* [Source material]:
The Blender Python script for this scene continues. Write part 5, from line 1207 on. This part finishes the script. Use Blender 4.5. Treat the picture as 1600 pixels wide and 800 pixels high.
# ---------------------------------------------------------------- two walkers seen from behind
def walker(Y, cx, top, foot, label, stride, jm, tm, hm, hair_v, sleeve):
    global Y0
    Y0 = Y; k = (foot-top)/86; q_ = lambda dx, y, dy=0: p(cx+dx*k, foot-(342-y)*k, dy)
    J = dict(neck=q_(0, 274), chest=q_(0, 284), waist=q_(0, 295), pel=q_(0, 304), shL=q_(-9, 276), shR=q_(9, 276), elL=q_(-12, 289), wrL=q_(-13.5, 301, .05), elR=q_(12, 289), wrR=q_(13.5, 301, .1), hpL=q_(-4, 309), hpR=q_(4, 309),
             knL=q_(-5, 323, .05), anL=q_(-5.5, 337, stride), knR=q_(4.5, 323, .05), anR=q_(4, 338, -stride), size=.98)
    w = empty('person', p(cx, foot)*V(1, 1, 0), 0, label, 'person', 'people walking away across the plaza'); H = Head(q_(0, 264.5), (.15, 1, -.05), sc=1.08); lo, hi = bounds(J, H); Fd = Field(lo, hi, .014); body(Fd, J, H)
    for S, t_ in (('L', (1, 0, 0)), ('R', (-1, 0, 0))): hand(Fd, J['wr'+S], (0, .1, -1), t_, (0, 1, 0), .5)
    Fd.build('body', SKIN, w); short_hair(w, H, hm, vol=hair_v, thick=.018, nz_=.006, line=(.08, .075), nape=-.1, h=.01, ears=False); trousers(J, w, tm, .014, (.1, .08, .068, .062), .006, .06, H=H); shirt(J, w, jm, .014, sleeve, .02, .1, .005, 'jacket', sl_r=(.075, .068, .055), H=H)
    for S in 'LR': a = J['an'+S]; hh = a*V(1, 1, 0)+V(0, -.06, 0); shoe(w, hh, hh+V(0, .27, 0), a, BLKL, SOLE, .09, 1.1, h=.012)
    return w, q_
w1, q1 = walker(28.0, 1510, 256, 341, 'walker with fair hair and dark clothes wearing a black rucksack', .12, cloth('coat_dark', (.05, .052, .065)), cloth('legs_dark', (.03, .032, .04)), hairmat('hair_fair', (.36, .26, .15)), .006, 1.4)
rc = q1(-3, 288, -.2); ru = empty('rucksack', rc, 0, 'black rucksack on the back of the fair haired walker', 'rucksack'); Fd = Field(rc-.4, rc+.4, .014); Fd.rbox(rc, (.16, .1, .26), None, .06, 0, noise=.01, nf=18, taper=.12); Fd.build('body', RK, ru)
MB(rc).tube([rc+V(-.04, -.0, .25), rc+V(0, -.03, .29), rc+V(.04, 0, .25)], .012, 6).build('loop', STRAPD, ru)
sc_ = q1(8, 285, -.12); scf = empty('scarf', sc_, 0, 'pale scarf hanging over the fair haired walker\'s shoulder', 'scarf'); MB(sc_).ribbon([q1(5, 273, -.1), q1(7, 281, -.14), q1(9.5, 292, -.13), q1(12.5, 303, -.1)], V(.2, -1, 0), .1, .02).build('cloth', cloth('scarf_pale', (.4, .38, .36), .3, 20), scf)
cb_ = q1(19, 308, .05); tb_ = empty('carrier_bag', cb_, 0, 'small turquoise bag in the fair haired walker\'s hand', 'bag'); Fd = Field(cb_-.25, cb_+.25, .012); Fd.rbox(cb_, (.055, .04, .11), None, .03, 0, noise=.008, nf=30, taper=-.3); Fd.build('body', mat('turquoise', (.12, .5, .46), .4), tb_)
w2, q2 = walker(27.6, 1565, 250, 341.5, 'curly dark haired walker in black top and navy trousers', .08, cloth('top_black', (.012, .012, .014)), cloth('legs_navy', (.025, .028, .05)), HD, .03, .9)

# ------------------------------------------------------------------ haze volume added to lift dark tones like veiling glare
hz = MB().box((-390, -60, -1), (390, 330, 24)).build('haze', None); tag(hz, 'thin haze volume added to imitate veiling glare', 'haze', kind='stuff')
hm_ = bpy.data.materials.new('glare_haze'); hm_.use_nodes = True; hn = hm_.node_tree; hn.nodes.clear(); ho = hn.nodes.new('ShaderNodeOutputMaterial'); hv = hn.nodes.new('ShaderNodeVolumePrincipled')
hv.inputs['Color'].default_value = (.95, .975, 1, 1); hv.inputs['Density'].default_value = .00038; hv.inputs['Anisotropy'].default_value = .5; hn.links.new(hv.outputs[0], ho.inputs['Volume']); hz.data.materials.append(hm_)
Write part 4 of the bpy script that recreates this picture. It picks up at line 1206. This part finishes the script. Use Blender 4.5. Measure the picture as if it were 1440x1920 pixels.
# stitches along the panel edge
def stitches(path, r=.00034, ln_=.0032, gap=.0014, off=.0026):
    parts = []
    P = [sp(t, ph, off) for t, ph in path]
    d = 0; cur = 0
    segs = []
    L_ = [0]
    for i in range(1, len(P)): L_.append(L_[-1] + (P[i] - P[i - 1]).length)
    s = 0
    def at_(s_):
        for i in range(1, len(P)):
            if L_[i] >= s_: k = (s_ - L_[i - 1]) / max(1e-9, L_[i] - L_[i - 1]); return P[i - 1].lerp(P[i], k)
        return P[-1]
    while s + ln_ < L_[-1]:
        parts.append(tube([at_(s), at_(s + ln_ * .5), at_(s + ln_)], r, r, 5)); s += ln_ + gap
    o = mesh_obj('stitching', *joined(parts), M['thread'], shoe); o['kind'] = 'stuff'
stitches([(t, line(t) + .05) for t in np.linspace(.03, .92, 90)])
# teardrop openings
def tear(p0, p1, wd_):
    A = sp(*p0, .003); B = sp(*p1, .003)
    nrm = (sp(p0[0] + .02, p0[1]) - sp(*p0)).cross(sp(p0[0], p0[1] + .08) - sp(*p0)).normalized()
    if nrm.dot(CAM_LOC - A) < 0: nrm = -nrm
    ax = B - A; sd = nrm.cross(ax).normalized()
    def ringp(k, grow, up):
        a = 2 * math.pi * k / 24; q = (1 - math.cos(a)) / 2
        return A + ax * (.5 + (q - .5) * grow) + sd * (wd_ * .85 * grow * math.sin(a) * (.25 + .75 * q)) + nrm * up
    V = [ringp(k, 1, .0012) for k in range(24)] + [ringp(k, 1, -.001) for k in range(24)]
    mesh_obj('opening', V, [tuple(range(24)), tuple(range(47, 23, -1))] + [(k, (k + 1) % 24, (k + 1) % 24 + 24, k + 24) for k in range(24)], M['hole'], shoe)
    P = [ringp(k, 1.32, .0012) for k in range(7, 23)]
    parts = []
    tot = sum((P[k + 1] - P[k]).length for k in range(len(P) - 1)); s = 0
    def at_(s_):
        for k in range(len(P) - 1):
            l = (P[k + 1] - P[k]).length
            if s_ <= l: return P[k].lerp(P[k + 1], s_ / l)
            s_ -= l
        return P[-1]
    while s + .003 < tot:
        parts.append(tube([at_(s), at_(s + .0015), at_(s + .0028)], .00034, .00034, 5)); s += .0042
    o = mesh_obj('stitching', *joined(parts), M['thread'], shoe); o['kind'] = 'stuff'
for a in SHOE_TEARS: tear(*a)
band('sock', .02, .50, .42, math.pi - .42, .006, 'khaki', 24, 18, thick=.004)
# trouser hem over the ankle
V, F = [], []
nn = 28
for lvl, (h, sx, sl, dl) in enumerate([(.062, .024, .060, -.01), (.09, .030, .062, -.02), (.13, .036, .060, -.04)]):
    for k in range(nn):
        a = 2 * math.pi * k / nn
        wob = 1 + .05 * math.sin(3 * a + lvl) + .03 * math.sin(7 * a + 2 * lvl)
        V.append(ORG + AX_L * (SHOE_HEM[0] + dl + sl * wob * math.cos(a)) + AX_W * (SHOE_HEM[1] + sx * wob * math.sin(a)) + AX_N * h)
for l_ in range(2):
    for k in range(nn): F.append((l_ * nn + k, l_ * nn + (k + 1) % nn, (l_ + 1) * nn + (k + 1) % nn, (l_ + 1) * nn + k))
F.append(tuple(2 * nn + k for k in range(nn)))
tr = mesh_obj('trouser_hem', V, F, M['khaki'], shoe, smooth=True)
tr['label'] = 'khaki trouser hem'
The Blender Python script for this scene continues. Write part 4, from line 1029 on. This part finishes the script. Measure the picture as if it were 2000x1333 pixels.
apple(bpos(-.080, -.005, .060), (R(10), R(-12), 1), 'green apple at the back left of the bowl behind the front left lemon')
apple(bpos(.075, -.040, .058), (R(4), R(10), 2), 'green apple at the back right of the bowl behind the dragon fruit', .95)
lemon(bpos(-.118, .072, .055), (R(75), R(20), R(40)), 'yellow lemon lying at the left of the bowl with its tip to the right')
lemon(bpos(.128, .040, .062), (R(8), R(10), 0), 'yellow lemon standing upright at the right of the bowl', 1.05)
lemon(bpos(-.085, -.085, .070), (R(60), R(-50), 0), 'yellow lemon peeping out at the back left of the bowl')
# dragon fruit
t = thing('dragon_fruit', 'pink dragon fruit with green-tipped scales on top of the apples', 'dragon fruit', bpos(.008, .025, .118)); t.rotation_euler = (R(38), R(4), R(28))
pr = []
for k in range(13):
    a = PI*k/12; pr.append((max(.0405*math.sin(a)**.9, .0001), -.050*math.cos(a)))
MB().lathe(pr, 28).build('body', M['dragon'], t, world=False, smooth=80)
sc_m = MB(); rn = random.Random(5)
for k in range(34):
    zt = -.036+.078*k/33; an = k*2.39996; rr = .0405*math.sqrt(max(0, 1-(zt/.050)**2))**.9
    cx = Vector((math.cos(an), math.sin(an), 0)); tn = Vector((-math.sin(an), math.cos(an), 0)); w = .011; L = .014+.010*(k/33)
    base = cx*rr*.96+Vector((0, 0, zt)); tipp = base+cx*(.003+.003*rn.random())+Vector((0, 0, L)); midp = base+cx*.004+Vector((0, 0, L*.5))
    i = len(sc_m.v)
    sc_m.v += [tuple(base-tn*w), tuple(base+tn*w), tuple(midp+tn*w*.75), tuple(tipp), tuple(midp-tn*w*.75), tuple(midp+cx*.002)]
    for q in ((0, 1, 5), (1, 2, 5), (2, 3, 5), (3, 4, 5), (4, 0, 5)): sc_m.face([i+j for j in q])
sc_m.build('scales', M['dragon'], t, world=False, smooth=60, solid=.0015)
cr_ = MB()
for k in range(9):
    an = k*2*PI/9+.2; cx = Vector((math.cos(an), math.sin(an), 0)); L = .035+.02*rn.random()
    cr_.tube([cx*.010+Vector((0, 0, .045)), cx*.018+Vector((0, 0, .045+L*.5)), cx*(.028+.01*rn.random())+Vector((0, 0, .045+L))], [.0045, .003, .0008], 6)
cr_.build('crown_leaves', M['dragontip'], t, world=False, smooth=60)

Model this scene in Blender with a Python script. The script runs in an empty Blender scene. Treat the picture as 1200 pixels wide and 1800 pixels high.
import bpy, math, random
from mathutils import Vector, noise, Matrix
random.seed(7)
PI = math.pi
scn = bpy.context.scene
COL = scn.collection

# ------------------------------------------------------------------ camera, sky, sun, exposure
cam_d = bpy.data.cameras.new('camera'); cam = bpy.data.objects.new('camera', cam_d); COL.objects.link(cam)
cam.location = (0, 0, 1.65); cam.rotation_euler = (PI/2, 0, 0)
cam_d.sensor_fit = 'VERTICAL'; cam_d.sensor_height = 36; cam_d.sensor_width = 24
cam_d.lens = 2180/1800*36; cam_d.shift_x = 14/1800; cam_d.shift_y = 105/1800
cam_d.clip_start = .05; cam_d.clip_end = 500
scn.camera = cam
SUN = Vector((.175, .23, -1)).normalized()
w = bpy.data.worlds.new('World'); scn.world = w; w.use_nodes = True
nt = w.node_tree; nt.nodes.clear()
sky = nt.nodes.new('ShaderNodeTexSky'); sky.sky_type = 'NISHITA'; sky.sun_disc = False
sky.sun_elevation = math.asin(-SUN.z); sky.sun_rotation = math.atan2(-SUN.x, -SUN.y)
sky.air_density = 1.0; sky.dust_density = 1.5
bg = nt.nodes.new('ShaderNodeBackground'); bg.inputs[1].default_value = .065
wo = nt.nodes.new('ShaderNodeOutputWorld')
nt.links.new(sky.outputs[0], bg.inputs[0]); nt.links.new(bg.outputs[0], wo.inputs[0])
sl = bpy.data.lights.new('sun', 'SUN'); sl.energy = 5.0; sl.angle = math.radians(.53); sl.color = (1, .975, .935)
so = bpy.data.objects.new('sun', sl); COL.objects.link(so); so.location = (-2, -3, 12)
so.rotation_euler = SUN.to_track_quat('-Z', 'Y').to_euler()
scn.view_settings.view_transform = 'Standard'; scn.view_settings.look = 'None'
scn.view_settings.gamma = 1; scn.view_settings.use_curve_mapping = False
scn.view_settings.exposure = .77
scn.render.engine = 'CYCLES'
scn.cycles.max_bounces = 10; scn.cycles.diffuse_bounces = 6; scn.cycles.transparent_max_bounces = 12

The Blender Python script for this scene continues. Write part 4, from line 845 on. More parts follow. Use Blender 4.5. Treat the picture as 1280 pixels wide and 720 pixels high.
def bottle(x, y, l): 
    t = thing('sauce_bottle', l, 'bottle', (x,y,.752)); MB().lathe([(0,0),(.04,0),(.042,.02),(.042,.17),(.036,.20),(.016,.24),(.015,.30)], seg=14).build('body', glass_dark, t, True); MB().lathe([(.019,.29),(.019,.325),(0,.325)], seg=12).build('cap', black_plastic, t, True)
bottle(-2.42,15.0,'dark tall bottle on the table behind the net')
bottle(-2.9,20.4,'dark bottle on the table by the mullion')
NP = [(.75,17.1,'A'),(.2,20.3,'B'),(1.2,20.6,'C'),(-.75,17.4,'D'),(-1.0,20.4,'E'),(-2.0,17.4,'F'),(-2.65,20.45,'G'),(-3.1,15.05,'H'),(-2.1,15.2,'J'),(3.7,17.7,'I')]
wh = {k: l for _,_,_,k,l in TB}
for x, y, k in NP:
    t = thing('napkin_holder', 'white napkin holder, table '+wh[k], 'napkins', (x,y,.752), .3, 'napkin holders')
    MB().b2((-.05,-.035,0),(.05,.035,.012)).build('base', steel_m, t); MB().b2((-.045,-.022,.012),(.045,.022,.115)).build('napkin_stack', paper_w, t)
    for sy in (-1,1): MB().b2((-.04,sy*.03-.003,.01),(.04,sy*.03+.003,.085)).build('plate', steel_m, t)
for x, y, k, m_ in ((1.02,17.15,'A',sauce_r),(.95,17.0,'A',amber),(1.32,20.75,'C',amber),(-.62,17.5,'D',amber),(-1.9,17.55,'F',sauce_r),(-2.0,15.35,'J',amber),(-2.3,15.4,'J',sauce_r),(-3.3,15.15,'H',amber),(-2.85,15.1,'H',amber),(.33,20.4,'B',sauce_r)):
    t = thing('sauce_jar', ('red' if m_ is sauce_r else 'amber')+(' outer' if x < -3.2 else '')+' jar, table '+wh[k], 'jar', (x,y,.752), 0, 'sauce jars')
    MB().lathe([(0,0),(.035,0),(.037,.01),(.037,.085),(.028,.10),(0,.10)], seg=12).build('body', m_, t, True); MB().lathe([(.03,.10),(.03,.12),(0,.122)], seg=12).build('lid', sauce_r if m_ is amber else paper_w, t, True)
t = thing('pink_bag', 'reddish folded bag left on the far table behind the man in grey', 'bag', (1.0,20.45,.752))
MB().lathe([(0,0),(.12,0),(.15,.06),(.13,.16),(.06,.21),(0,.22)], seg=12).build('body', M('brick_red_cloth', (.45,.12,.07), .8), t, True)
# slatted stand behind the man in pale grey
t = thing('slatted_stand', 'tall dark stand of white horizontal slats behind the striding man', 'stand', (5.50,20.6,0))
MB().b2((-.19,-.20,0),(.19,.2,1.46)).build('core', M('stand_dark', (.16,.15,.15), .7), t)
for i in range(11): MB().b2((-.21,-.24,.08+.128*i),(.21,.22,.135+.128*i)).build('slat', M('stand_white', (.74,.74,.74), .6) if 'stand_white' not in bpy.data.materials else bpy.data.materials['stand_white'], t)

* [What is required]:
Show each line in the entries that holds the string "script".

* [Full response]:
The Blender Python script for this scene continues. Write part 5, from line 1207 on. This part finishes the script. Use Blender 4.5. Treat the picture as 1600 pixels wide and 800 pixels high.
Write part 4 of the bpy script that recreates this picture. It picks up at line 1206. This part finishes the script. Use Blender 4.5. Measure the picture as if it were 1440x1920 pixels.
The Blender Python script for this scene continues. Write part 4, from line 1029 on. This part finishes the script. Measure the picture as if it were 2000x1333 pixels.
Model this scene in Blender with a Python script. The script runs in an empty Blender scene. Treat the picture as 1200 pixels wide and 1800 pixels high.
The Blender Python script for this scene continues. Write part 4, from line 845 on. More parts follow. Use Blender 4.5. Treat the picture as 1280 pixels wide and 720 pixels high.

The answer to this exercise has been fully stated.